TO DO: Count the lines below that contain the word "scene", and give only that number.

<<<<

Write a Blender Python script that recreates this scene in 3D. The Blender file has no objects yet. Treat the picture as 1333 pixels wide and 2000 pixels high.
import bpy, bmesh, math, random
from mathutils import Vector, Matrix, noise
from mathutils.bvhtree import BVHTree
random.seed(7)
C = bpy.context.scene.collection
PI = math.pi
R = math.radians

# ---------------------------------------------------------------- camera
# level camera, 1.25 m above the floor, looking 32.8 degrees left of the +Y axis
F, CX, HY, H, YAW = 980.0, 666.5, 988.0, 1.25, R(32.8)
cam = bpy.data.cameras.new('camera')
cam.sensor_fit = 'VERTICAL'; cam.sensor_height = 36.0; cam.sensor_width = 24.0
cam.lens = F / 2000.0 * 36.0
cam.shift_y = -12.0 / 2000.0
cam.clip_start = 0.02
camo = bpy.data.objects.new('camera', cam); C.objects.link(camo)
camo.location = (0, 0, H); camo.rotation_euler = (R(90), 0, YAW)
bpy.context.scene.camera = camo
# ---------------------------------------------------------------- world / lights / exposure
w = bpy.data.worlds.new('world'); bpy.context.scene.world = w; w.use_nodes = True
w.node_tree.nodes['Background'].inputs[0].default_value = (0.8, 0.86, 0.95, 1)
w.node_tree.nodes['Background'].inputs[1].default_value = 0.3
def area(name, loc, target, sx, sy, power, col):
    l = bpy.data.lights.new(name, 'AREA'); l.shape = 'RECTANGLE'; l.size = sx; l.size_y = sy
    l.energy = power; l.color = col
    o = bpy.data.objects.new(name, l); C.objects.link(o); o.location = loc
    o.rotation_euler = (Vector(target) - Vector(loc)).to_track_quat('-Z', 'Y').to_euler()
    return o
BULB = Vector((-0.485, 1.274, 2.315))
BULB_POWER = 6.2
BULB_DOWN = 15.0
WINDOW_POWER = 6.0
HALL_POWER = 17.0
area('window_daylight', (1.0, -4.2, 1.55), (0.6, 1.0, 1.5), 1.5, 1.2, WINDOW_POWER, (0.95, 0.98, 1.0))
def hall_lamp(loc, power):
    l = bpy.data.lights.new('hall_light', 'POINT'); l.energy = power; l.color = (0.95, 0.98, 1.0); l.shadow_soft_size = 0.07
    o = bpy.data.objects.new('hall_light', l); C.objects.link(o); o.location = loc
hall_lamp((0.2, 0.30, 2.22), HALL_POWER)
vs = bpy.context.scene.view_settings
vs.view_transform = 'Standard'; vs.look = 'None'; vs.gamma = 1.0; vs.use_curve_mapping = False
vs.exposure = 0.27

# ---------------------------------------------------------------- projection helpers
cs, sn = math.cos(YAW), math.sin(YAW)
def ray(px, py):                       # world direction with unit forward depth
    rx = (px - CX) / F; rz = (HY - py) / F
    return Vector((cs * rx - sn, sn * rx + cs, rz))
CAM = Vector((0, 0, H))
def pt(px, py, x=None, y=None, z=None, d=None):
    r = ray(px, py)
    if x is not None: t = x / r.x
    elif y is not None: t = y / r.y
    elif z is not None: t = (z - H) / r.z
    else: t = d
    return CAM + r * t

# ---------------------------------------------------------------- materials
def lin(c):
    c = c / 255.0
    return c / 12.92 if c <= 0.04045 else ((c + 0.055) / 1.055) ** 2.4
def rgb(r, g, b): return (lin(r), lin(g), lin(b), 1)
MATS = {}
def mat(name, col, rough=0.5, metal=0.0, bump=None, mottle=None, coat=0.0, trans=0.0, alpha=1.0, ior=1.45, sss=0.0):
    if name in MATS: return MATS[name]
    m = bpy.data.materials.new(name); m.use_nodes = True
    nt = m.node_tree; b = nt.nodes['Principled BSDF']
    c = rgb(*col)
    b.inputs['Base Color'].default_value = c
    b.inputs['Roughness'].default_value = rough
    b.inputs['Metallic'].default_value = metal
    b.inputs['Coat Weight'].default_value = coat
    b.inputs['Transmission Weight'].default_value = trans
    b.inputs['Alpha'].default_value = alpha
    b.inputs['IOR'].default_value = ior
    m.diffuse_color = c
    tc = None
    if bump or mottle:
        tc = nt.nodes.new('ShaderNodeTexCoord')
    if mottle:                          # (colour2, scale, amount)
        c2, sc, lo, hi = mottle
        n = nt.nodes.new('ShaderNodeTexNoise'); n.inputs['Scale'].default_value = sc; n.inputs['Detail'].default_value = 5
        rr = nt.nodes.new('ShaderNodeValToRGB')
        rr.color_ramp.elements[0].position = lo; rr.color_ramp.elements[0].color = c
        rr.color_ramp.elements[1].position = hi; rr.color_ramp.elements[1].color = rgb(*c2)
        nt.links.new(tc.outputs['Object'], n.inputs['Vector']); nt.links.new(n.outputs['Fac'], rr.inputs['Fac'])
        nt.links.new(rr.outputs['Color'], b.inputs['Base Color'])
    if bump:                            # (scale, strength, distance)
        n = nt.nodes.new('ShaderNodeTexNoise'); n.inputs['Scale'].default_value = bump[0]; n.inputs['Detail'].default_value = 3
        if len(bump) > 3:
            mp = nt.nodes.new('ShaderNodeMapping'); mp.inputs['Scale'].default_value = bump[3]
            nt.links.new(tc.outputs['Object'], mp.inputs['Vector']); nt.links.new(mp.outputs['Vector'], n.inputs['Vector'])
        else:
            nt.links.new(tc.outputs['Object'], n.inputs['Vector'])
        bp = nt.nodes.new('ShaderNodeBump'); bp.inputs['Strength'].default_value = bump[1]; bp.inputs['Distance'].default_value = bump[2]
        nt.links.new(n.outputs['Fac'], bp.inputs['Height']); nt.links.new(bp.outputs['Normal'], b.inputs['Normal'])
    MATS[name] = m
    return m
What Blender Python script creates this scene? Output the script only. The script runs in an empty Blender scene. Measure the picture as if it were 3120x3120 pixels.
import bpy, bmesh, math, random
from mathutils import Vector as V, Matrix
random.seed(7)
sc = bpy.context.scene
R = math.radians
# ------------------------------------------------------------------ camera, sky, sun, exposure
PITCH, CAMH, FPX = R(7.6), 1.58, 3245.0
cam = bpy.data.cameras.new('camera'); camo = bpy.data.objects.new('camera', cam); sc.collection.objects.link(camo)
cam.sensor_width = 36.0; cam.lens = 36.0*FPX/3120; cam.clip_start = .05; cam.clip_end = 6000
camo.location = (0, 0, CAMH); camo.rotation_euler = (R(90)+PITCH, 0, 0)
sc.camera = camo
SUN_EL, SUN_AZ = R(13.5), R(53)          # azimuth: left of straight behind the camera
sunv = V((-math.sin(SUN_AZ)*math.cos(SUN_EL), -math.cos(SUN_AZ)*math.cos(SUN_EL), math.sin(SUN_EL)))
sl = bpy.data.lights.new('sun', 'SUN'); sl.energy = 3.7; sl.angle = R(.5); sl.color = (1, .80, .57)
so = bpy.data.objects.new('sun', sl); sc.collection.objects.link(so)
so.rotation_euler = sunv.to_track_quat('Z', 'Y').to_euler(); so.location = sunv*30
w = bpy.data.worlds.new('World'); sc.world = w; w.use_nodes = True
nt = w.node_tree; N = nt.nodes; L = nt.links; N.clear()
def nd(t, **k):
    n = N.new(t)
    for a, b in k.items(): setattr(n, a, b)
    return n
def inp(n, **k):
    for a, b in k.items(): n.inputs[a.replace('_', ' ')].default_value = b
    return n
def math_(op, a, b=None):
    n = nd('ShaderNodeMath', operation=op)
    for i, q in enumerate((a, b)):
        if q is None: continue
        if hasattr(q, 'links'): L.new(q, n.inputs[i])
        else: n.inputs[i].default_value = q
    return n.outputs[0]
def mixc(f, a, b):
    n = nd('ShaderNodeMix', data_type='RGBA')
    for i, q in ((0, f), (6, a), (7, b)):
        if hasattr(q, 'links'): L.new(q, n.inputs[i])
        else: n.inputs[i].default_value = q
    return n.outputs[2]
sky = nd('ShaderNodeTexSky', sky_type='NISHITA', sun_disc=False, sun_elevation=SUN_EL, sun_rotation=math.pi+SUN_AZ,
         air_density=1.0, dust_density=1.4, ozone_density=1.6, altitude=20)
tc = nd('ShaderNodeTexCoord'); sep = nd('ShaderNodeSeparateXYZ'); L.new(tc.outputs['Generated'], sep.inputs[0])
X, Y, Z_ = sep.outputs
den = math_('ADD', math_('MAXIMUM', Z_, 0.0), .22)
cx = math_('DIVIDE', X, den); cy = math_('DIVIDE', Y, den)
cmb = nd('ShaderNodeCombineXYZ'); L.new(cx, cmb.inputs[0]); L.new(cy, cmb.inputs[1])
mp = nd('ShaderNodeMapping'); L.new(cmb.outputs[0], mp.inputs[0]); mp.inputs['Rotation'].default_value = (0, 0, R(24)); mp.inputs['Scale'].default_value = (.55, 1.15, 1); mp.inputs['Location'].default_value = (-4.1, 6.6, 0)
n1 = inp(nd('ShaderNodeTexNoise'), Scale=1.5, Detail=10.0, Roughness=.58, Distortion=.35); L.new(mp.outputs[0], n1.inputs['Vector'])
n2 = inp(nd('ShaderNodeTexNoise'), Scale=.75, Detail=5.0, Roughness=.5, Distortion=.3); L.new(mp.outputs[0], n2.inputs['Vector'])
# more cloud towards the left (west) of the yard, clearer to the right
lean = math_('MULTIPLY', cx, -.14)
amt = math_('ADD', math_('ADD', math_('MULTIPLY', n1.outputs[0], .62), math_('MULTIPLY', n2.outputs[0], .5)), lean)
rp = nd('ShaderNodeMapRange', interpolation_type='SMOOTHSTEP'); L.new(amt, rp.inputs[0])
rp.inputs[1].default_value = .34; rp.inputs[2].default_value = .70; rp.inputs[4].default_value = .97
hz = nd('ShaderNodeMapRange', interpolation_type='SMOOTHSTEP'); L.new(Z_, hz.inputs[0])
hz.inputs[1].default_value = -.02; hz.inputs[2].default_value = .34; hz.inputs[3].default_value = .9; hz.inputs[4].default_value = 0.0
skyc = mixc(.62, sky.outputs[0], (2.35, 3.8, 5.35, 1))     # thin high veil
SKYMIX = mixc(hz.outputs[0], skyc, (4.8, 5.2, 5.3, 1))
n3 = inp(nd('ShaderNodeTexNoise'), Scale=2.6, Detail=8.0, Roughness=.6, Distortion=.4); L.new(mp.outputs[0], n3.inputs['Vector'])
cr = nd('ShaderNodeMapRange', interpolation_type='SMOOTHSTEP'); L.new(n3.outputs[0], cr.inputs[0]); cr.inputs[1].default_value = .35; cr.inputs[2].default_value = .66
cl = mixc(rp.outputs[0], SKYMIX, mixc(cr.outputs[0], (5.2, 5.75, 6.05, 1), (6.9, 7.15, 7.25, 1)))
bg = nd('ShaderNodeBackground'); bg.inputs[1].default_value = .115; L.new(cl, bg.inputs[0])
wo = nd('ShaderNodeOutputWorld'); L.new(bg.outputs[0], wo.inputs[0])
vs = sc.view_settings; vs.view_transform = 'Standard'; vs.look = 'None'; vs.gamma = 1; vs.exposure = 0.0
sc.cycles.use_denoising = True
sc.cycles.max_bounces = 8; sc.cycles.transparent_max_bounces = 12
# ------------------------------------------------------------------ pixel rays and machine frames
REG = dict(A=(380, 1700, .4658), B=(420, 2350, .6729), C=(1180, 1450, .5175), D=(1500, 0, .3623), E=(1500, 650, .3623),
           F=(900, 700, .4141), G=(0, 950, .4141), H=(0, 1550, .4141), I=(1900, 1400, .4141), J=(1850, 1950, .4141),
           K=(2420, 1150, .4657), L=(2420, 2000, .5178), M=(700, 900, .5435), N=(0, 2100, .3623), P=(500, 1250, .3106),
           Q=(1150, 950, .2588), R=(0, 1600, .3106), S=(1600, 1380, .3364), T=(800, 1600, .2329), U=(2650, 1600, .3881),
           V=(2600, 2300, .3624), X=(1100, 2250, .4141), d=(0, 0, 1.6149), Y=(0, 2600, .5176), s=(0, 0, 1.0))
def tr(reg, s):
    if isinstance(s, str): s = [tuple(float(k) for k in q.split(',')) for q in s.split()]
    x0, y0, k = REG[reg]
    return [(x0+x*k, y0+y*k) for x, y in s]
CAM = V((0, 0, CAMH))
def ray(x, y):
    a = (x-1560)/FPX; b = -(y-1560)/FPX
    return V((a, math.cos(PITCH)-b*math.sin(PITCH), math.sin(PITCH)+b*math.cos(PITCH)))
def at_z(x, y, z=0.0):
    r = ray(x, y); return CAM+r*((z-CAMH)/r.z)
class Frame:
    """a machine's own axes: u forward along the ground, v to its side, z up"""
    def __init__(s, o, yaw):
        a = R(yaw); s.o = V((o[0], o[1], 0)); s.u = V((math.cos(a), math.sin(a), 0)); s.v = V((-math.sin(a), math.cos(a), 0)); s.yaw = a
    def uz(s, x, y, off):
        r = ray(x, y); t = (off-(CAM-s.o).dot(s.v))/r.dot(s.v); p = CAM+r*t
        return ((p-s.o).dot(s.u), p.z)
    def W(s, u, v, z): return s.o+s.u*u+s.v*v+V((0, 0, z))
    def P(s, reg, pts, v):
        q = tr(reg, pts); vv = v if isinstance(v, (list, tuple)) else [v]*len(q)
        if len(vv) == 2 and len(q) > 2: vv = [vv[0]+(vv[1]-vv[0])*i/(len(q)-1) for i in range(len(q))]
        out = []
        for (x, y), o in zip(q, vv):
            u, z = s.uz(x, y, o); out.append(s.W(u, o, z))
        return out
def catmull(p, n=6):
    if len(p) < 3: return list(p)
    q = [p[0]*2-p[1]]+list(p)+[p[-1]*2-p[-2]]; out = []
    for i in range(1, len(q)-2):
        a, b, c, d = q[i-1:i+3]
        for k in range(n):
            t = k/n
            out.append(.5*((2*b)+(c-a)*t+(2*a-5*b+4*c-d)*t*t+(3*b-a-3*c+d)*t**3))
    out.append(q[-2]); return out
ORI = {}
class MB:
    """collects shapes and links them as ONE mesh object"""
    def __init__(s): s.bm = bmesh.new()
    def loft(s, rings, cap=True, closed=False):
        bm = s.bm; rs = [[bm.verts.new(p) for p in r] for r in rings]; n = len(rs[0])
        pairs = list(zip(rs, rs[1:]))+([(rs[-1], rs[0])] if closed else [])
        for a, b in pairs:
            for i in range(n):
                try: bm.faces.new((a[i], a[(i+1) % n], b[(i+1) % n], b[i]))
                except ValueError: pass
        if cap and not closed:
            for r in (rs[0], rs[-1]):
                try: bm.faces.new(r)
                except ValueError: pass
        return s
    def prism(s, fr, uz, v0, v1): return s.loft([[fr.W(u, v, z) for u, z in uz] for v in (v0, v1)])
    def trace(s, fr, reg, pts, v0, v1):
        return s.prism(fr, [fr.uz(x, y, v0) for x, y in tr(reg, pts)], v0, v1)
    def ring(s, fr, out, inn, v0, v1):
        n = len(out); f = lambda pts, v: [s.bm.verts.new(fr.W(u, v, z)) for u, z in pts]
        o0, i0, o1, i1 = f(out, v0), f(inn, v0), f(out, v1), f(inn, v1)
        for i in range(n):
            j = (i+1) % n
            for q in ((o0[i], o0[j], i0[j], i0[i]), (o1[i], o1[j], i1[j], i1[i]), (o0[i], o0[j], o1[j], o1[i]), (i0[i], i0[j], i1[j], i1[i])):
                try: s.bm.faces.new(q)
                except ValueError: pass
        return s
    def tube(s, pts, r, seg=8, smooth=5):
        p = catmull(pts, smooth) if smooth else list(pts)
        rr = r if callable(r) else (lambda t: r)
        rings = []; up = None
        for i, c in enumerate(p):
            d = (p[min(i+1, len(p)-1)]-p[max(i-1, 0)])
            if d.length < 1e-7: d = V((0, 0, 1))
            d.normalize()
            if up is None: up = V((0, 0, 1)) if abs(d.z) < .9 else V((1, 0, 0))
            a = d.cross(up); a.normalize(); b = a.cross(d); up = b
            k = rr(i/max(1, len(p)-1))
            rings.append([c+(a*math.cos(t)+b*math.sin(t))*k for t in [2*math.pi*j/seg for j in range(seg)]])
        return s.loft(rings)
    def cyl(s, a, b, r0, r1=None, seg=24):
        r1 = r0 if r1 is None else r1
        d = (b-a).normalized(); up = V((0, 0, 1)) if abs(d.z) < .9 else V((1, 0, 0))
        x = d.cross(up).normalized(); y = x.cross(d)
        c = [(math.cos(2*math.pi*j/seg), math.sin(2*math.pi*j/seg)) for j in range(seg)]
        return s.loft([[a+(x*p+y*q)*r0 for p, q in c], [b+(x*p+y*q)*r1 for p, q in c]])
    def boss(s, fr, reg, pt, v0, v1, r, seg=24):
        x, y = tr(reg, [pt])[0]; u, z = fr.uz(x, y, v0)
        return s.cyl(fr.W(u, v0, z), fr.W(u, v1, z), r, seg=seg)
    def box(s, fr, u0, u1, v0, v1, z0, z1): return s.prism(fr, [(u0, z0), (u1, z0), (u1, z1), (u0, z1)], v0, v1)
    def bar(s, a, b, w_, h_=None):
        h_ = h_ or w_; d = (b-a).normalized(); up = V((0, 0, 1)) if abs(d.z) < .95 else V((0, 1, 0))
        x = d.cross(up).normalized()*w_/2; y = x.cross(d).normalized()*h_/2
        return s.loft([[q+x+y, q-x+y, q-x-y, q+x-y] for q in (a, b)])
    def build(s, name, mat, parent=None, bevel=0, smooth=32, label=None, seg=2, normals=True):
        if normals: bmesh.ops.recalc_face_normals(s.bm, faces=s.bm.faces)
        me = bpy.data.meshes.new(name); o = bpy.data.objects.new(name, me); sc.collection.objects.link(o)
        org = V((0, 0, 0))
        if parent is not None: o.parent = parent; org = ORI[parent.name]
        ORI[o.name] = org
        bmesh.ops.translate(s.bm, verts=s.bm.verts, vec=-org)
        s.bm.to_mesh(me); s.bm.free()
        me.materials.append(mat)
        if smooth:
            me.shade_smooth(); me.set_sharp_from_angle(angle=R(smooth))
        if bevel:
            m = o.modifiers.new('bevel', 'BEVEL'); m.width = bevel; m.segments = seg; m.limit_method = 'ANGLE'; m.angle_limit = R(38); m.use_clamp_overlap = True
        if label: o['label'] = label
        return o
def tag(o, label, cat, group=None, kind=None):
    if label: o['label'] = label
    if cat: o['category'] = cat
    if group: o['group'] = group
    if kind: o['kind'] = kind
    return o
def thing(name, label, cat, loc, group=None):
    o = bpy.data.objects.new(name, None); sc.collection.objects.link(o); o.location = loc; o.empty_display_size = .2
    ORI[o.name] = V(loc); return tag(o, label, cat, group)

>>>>

IN RESPONSE: 7